Hibiscus Lesson Number 2

Even though the drawing is on the watercolor paper now, there is still another step before paint is applied to this piece. I wanted to mask the bright little areas near the center of this flower. If I mask these areas, they will be preserved and I don’t have to be quite as careful when laying down the first few washes.

To mask, I use a small container that holds a bar of soap and some water. You can use dish soap also, but I like the bar of soap because it is a little thicker. My second small container holds a tiny bit of masking, just enough for the current project. This protects my fragile masking fluid in its larger container.
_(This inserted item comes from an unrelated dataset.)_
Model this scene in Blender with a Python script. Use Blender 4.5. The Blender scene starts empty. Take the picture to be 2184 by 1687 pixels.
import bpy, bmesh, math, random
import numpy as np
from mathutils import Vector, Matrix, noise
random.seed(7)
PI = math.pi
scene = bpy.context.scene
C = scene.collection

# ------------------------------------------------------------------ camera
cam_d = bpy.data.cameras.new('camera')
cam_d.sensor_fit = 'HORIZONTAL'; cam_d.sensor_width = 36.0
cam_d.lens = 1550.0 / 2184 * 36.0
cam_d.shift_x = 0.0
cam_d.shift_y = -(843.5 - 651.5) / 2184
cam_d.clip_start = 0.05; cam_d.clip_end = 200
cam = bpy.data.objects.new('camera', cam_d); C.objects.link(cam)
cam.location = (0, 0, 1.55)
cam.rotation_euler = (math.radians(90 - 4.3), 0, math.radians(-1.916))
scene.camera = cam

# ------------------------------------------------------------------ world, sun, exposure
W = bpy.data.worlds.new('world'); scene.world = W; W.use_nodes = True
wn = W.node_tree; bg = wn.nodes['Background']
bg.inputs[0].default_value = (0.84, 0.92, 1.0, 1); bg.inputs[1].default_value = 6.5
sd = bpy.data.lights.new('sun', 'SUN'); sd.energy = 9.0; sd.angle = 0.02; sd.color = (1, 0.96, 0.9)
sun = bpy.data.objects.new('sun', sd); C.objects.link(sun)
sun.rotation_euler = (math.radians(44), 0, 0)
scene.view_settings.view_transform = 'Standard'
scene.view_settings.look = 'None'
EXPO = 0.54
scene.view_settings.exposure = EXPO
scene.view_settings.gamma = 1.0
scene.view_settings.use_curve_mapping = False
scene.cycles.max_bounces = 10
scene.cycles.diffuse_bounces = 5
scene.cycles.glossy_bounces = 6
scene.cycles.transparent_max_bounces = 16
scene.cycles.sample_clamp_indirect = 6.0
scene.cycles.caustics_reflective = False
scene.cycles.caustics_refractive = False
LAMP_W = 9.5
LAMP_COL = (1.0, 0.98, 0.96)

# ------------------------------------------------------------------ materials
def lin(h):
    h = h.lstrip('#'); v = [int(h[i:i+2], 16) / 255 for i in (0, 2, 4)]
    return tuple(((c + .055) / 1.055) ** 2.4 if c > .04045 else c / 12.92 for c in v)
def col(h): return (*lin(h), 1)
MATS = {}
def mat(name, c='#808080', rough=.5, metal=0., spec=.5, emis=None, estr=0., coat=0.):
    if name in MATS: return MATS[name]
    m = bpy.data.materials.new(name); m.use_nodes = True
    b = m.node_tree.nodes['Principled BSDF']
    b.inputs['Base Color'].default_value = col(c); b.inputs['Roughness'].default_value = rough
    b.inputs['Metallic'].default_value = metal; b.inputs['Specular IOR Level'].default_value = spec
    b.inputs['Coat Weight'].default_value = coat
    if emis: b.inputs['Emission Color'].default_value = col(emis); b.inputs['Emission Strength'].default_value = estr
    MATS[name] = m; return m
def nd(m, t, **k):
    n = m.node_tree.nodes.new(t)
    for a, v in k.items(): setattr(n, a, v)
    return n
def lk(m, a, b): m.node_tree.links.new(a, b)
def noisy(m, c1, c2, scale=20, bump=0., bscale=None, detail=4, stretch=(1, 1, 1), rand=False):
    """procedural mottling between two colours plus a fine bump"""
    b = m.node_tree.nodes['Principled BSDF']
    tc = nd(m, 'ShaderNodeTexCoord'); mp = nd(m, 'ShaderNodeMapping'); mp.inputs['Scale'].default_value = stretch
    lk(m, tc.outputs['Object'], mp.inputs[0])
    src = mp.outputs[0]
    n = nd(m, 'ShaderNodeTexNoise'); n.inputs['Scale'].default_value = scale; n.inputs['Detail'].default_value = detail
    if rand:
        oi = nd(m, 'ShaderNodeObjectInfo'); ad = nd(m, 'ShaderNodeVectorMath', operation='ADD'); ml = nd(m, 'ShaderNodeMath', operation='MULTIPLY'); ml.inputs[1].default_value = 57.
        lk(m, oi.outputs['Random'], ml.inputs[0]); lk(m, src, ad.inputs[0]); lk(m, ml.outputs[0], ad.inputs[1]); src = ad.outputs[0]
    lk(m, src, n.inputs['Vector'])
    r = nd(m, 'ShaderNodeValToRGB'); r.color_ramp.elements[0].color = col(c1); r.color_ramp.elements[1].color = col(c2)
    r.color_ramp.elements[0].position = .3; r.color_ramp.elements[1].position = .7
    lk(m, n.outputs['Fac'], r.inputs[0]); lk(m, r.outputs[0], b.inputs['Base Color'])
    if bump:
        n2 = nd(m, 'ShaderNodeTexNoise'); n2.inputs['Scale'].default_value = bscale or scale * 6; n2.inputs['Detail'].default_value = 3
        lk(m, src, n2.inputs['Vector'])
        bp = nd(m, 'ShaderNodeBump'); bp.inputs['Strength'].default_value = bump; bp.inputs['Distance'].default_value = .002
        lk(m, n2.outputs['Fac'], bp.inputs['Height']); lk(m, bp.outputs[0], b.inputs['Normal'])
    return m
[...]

Masking dries out quickly, so I like to keep my larger container closed, except for pouring a small amount into my little container that I work from.

I use a small, cheap brush. Don’t ever mix masking fluid or its water, with your watercolor paints or brushes. Any masking that gets into your water tub can eventually get into your good brushes and ruin them forever.

I saturate the brush with the soapy mixture by brushing into the very wet, thick bar of gooey soap. Then, I dip into the masking and apply a small amount at a time. Again, dip into the soapy mixture, pick up a little more masking and apply. The soap keeps your brush from getting saturated with masking fluid. The brush will stay soft and workable for a long time. The last thing I do is scrub the brush in the soapy mixture one last time. I don’t wash out the brush, I just leave the soapy mixture in it. My masking brushes last a long time!

Allow the masking to air dry. If you dry it with a hair dryer, the heat can make the masking sink into the paper and it will be more difficult to remove.